The number of people visiting shops fell by 6% in March, according to the latest BRC-Springboard Footfall and Vacancies Monitor. A year earlier, footfall was up by 1.3%, while the 12-month average to this March is a decline of 1.4%.

Helen Dickinson, chief executive of the BRC said: “Whilst the prolonged period of bad weather has had an impact on shoppers visiting the high street, we are seeing a longer term trend of reduced footfall which highlights that shoppers face more choice in terms of how, where and when they shop. The retail environment is changing and retailers are investing in innovation and technology adaptations in response to this. Policy-makers must also play their part with a vision for a modern business taxation system which reflects this new environment.”

Numbers fell most sharply on the high street, where footfall was down by 8.6 per cent, but no locations were immune. Retail parks saw a 1.8% drop in footfall while shopping centre visitor numbers were down by 4.8% on last time, the report suggests.

No areas of the UK escaped the downturn.

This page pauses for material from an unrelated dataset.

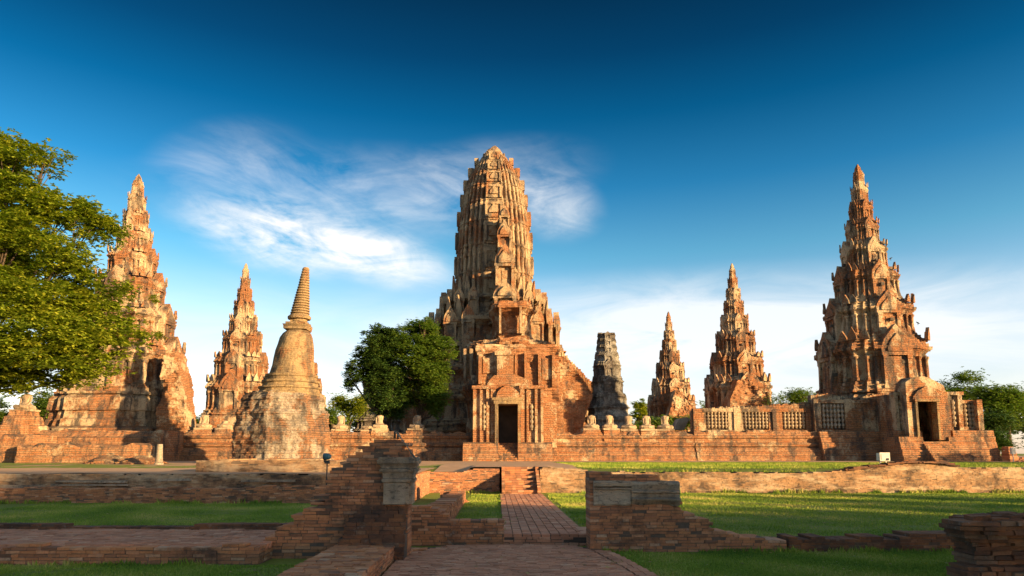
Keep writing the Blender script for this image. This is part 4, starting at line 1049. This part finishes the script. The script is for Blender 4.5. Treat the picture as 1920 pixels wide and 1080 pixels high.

The largest declines were seen in Greater London (-7.5%) the South East (-6.5%), and in the East Midlands (-5.6%). While snow may have been a factor in the fall, the cold snap, which started on February 24, finished early in the month on March 4. Heavy rain followed over subsequent weeks.

Diane Wehrle, Springboard marketing and insights director, said: “The severe weather put paid to any glimmer of hope for an uplift in shopper activity in March. Hitting the week following the pay day weekend was the worst timing possible as it meant that shoppers who had available budget deferred trips. A proportion of this was made up over Easter, with footfall in shopping centres and retail parks rising from last Easter but this was more than offset by the impact of the heavy rain on high streets. Indeed, throughout the month we were able to track the impact on footfall each day as adverse weather moved across the UK.

“Comparing the weekly trend with annual change in footfall enables us to see the fundamentals underlying shopper activity. So whilst footfall was hit hard in the first week of the month, declining by -17.1% from the week before, it bounced back, rising by +25.5% in the second week and by an average of +2.3% over the month, demonstrating that deferred trips were reinstated when the weather improved.

“But the bounce back was based on a reduced shopper pool compared with last year, with the significant annual decline of -6% over the month demonstrating that there is reduced shopper activity this year than in 2017. This is undoubtedly a function of low consumer confidence arising from ongoing economic constraints attached to current price inflation and concern for the future, exacerbated by the underlying structural shift in consumer habits away from purely transaction based activity towards activity with a leisure focus.”